Antes de tudo, precisamos pensar na nossa nova maneira de consumir filmes, séries e conteúdos no geral. É tudo muito imediato, rápido, fresco. Queremos respostas para ontem, não conseguimos mais apreciar as dúvidas que pairam ao nosso redor. Ruptura está apenas em sua segunda temporada, e sabe-se lá quantas temporadas serão no total. A série não tem a menor obrigação de responder tudo agora (ou nunca).
Vale lembrar que Ruptura não é uma série de mistérios. Eles são importantes na construção da narrativa, e é muito interessante descobrir pouco a pouco mais sobre esse universo que nossos personagens favoritos vivem. Talvez um detalhe ou outro se perca ao longo da série, e tá tudo bem. A grande temática da série é o trabalho, e como lidamos com as relações de poder laborais.
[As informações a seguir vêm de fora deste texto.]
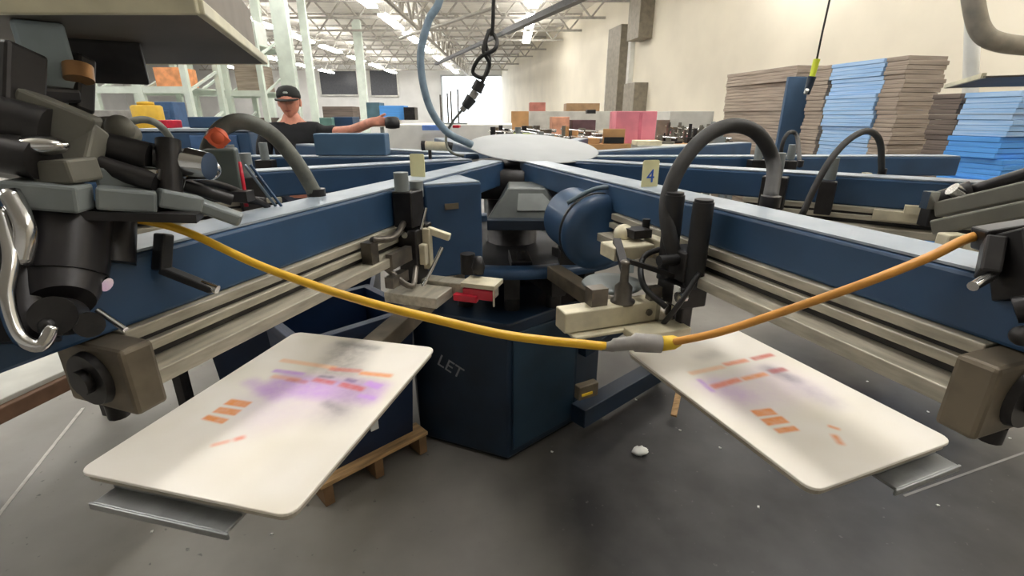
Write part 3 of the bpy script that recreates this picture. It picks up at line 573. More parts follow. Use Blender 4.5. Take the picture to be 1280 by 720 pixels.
MB().ball(l2(48, 182, .6), .022, (1.6, 1, .6)).build('polished_shaft', chrome, H); MB().cyl(l2(236, 205, .72), l2(262, 208, .72), .024, .02, n=18).build('polished_shaft', chrome, H); MB().ball(l2(262, 212, .76), .016).build('polished_shaft', chrome, H); MB().cyl(l2(170, 215, .68), l2(200, 218, .68), .008, n=10).build('polished_shaft', chrome, H); MB().cyl(l2(118, 350, .66), l2(134, 356, .66), .01, n=12).build('polished_shaft', chrome, H); MB().cyl(l2(122, 388, .64), l2(157, 412, .64), .004, n=8).build('polished_shaft', chrome, H)
b = MB(); b.cyl(l2(82, 262, .66), l2(76, 345, .64), .055, .05, n=28); b.cyl(l2(76, 345, .64), l2(78, 378, .62), .05, .034, n=28); b.cyl(l2(140, 265, .70), l2(138, 330, .69), .03, n=18); b.cyl(l2(15, 270, .62), l2(30, 430, .60), .035, n=18); b.build('cylinder_body', mat('dark_body', (44, 42, 44), .35, .3, .2, 10), H)
b = MB(); b.cyl(l2(66, 395, .58), l2(84, 396, .62), .024, n=22); b.cyl(l2(108, 405, .62), l2(112, 406, .6), .016, n=16); b.ball(l2(60, 408, .58), .01); b.build('knob', dark, H)
b = MB(); b.tube([l2(2, 262, .58), l2(14, 320, .57), l2(8, 370, .56), l2(22, 418, .56), l2(50, 432, .57), l2(66, 408, .58)], .008, 10); b.tube([l2(12, 240, .58), l2(32, 285, .58), l2(26, 330, .58)], .011, 10); b.build('crank_handle', chrome, H)
b = MB(); b.beam(l2(205, 292, .74), l2(202, 338, .74), .02, .02); b.beam(l2(202, 336, .74), l2(268, 362, .76), .02, .012); b.box(l2(186, 330, .75), (.03, .02, .04)); b.build('trip_lever', black, H, bevel=.003)
MB().cyl(l2(252, 355, .755), l2(272, 362, .757), .007, n=10).build('lever_tip', chrome, H)
b = MB(); b.box(l2(280, 212, 1.0), (.06, .06, .085), .4); b.build('valve_box', mat('valve_grey_green', (84, 92, 88), .5), H, bevel=.004)
MB().beam(l2(262, 165, .98), l2(282, 182, 1.0), .03, .03).ball(l2(272, 172, .99), .02).build('orange_cap', orange, H)
MB().tube([l2(299, 203, 1.0), l2(303, 225, 1.0), l2(308, 258, 1.02)], .0045, 8).build('red_line', redp, H)
for q_ in ((0, 'blue'), (7, 'blue')):
    MB().tube([l2(306 + q_[0], 206, 1.02), l2(320 + q_[0], 225, 1.04), l2(345 + q_[0], 258, 1.06)], .003, 8).build('air_line', blue if q_[0] else hoseb, H)
b = MB(); b.tube([l2(230, 228, .8), l2(260, 238, .9), l2(300, 248, 1.0), l2(330, 252, 1.05)], .009, 8); b.tube([l2(240, 222, .85), l2(290, 236, .95), l2(335, 258, 1.05)], .007, 8); b.box(l2(285, 245, .95), (.09, .03, .02)); b.build('cable_loom', dark, H)
# small clamps further along the left rail
b = MB(); b.box(L3(at(322, 365, .98)), (.03, .05, .07), .3); b.beam(L3(at(312, 330, .96)), L3(at(330, 400, .93)), .02, .03); b.cyl(L3(at(300, 345, .93)), L3(at(335, 385, .93)), .007, n=8)
tmp = b.build('rail_clamp', dark, LA, bevel=.003); tmp.matrix_parent_inverse = Matrix.Rotation(R(-251.2), 4, 'Z')

# near right print head
G = thing('squeegee_unit', 'grey print head with stacked flat bars at the right edge', 'press unit', (RA.location.x, RA.location.y, 0))
b = MB(); b.beam(l2(1176, 262, 1.0), l2(1300, 235, .84), .04, .032); b.beam(l2(1170, 284, .96), l2(1300, 258, .82), .04, .03); b.build('flat_bar', greenp, G, bevel=.004)
MB().beam(Vector((1.0, .84, 1.30)) - G.location, Vector((.67, .60, 1.33)) - G.location, .05, .03).build('cross_bracket', dark, G, bevel=.004)
MB().cyl(l2(1165, 252, 1.02), l2(1215, 240, .98), .018, .024, n=16).build('actuator', dark, G, bevel=.003); MB().cyl(l2(1215, 238, .98), l2(1300, 212, .86), .012, n=12).build('actuator', dark, G, bevel=.003); MB().box(l2(1164, 268, 1.02), (.03, .03, .05)).build('actuator', dark, G, bevel=.003); MB().beam(l2(1222, 300, .62), l2(1320, 285, .6), .03, .03).build('actuator', dark, G, bevel=.003); MB().beam(l2(1243, 300, .6), l2(1234, 345, .59), .02, .03).build('actuator', dark, G, bevel=.003); MB().beam(l2(1275, 290, .59), l2(1284, 375, .58), .04, .05).build('actuator', dark, G, bevel=.003); MB().cyl(l2(1290, 385, .56), l2(1268, 388, .57), .016, n=14).build('actuator', dark, G, bevel=.003); MB().ball(l2(1278, 420, .56), .012).build('actuator', dark, G, bevel=.003)
MB().box(l2(1162, 250, 1.0), (.02, .02, .035)).build('polished_tip', chrome, G); MB().cyl(l2(1200, 243, .98), l2(1190, 236, .98), .014, n=12).build('polished_tip', chrome, G); MB().cyl(l2(1216, 358, .57), l2(1240, 344, .585), .006, n=10).build('polished_tip', chrome, G)
MB().box(l2(1190, 300, .9), (.04, .03, .025)).build('cream_clip', cream, G, bevel=.004); MB().box(l2(1222, 304, .88), (.035, .03, .03)).build('cream_clip', cream, G, bevel=.004)
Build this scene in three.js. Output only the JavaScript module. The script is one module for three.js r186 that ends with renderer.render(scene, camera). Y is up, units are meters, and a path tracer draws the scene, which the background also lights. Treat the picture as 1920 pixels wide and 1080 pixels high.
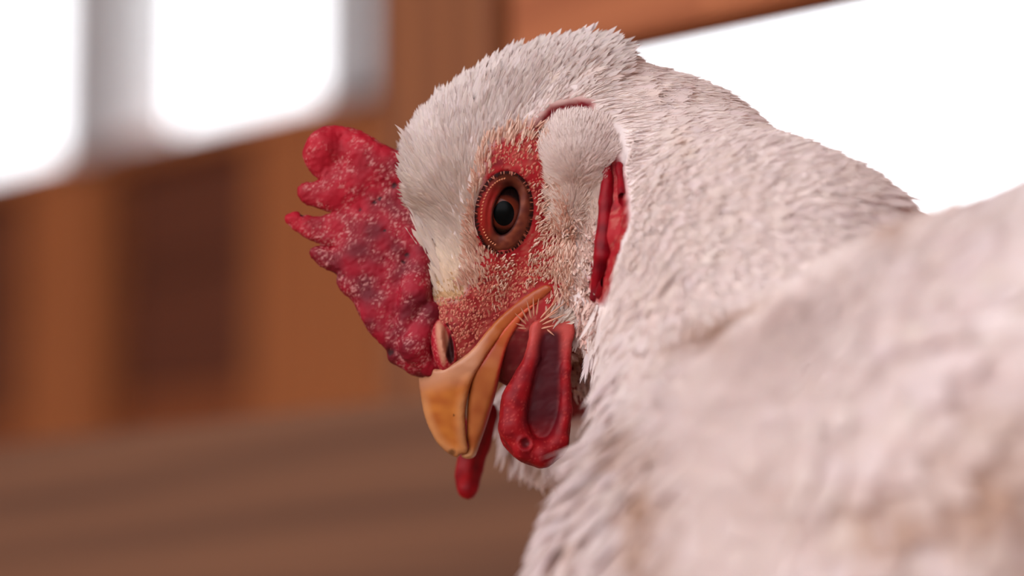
import * as THREE from 'three';
import { RoundedBoxGeometry } from 'three/addons/geometries/RoundedBoxGeometry.js';
import { ImprovedNoise } from 'three/addons/math/ImprovedNoise.js';

// ------------------------------------------------------------------ camera, sky, exposure
const scene = new THREE.Scene();
const EYE = new THREE.Vector3(0, 0.24, 0.6), PITCH = 7.6 * Math.PI / 180;
const camera = new THREE.PerspectiveCamera(2 * Math.atan(0.054 / 0.6) * 180 / Math.PI, 1920 / 1080, 0.02, 60);
camera.position.copy(EYE);
camera.lookAt(EYE.x, EYE.y + Math.sin(PITCH), EYE.z - Math.cos(PITCH));
camera.focus = 0.5895;
camera.userData.fStop = 6.6;
scene.background = new THREE.Color().setRGB(3.75, 3.75, 3.9);           // bright even overcast
const renderer = new THREE.WebGLRenderer();
renderer.toneMapping = THREE.LinearToneMapping;
renderer.toneMappingExposure = 0.84;
renderer.shadowMap.enabled = true;

// ------------------------------------------------------------------ helpers
let seed = 7;
const rnd = () => { seed = (seed + 0x6d2b79f5) | 0; let t = Math.imul(seed ^ (seed >>> 15), 1 | seed); t = (t + Math.imul(t ^ (t >>> 7), 61 | t)) ^ t; return ((t ^ (t >>> 14)) >>> 0) / 4294967296; };
const gauss = () => rnd() + rnd() + rnd() - 1.5;
const perlin = new ImprovedNoise();
const noise = (x, y, z) => perlin.noise(x + 100.3, y + 57.7, z + 31.1);
const clamp = (x, a = 0, b = 1) => Math.min(b, Math.max(a, x));
const smooth = (a, b, x) => { const t = clamp((x - a) / (b - a)); return t * t * (3 - 2 * t); };
const lerp = (a, b, t) => a + (b - a) * t;
const srgb = (r, g, b) => new THREE.Color().setRGB(r / 255, g / 255, b / 255, THREE.SRGBColorSpace);
function tag(o, label, category, group, kind) {
  if (label) o.userData.label = label;
  if (category) o.userData.category = category;
  if (group) o.userData.group = group;
  if (kind) o.userData.kind = kind;
  return o;
}
function shade(o) { o.castShadow = true; o.receiveShadow = true; return o; }

// ------------------------------------------------------------------ the coop, in its own axes: s along the window wall, h up, n into the room
const YAW = 42 * Math.PI / 180, AX_S = new THREE.Vector3(Math.sin(YAW), 0, Math.cos(YAW)), AX_N = new THREE.Vector3(-Math.cos(YAW), 0, Math.sin(YAW));
const room = (s, h, n) => new THREE.Vector3(EYE.x, 0, EYE.z).addScaledVector(AX_S, s).addScaledVector(AX_N, n - 1.35).setY(h);
const roomQuat = new THREE.Quaternion().setFromRotationMatrix(new THREE.Matrix4().makeBasis(AX_S, new THREE.Vector3(0, 1, 0), AX_N));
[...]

Mais do que uma ficção científica, Ruptura é um teste do quão longe a capital iria para separar o trabalhador de um ser social, como se não fossem o mesmo ser humano. É uma distopia da luta de classes sendo atravessada por uma tecnologia inovadora.
Esse texto já está enorme, e acredito que as questões trabalhistas de Ruptura merecem um texto por si só. Mas concluindo esse tópico, Ruptura tem seu próprio tempo para contar sua história, e nós como telespectadores deveríamos aceitar e respeitar isso. Afinal, mesmo que boa parte dos mistérios fiquem sem resposta, a série nos trouxe uma boa história mesmo assim.

Outro grande pilar da série é seu apelo visual. Tudo é facilmente reconhecível e replicável. O visual dos personagens é bem marcante, esse cenário meio atemporal meio oitentista porém futurista da Lumon é muito significativo, e até mesmo a trilha sonora é grandiosa (a música tema de Ruptura tem potencial para bater de frente com o tema de Arquivo X, hein). Esses visuais muito bem trabalhados são fundamentais para uma série se estabelecer no imaginário popular a longo prazo. Pense em Stranger Things, por exemplo. Sem o visual marcante da Eleven, a série provavelmente não teria sido tão grande quanto foi em 2016. E a Apple TV sabe disso.
Ruptura também conta com um roteiro afiado, e é responsável pelo melhor cliffhanger que eu já assisti no final da primeira temporada. A série sabe passear também pelo drama e pela comédia, sendo irresistível e impossível de parar de assistir.
Ufa! É impossível falar pouco sobre Ruptura. Diante de tantos pontos positivos, só nos resta torcer por uma ótima terceira temporada.